The change in pronunciation of names in New Bremen seems to have started in the 1970s and may be an attempt of Americanization.  Typically, when German names have been Americanized, the spelling has changed to retain the sound of the name.  An example of this might be Kohl to Cole or Braun to Brown.  The opposite has happened in New Bremen.  The spelling of the German name has been retained and the pronunciation has changed!  That is why we now have Millers and Moellers and Muellers with each vowel taking the English sound.

This pattern of Americanization loses the sound of the name.  The German language has specific rules of pronunciation resulting in German words sounding different from English words.  There are special rules to pronounce the various letter combinations in German such as the diphthongs ai, au, ei, eu and double vowels aa, ee, oo.  In German there is also the umlaut that modifies certain vowels and produces a sound that is impossible to spell in English.  The umlaut refers to the two little dots over the vowel that is being modified.  Originally the umlaut was an “e” written sideways over the vowel and represented a change to the sound of the letter.  The modified vowels can be a, o, and u.  To pronounce these vowels with umlauts it is necessary to get your lips, tongue, and teeth in the position to the sound “ah”, “oh”, or “oo”, but in that position say “ee” instead.  There are no sounds like this in English and this may represent some of the change in pronunciation.  Names like Luedeke, Ruedebusch, and Mueller had an umlaut over the “u” and required the German pronunciation.  English script and typewriters do not have umlauts and thus the “u” was followed by an “e” and eventually the way we say the name has changed.

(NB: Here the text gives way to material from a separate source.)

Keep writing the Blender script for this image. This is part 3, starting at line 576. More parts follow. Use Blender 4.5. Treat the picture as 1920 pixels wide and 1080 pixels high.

The Americanization of the names may also be due to the absence of the spoken German language over the past three to four decades.  German was not taught in the public school in the 1940s, 1950s, and 1960s.  Most of our grandparents spoke German and it was quite common that German was the first language in the home in the early part of the century.  My mother learned to speak German when she married my father and moved to the family farm with his parents in the 1930s.  Even the family dog “Pete” only responded to German commands.  Paul Lietz often told the story about his first grade experience in the 1920s and his inability to speak English.  His teacher pretended not to understand his pleas in German to go home, thus he spent many hours looking out of the schoolhouse window and crying.

I remember hearing German spoken at family gatherings.  The family often switched to German when they did not want the children to understand what they were saying.  My cousin, Edythe (Conradi) Henschen, often served as translator because she had learned German from her grandmother.  I also remember many people in the 1950s greeting Marge (Scheer) Howell at the IGA in German. 

But the 1950s also brought a decline in the interest of a second language in New Bremen.  There was an increase in jobs, prosperity, births after the war and an increase in the Americanization of the children.  We read books about Dick, Jane, and Sally and there was no hint of ethnic heritage.  It was not until the racial unrest of the sixties and the emerging black pride that led to a re-examination of cultural heritage and our German pride.  The New Bremen Historic Association, Bremenfest, and Octoberfest in Minster are examples of this.

We still have many German names in this area in spite of how we say them.  There are some deeper qualities, though, that I admire.  The well manicured lawns and fields, everything neatly in its place, pride in a job well done and help to those who need it.  These characteristics will outlast the superficiality of names.  Oh, by the way, my name is "Con-rah-dee", what’s yours?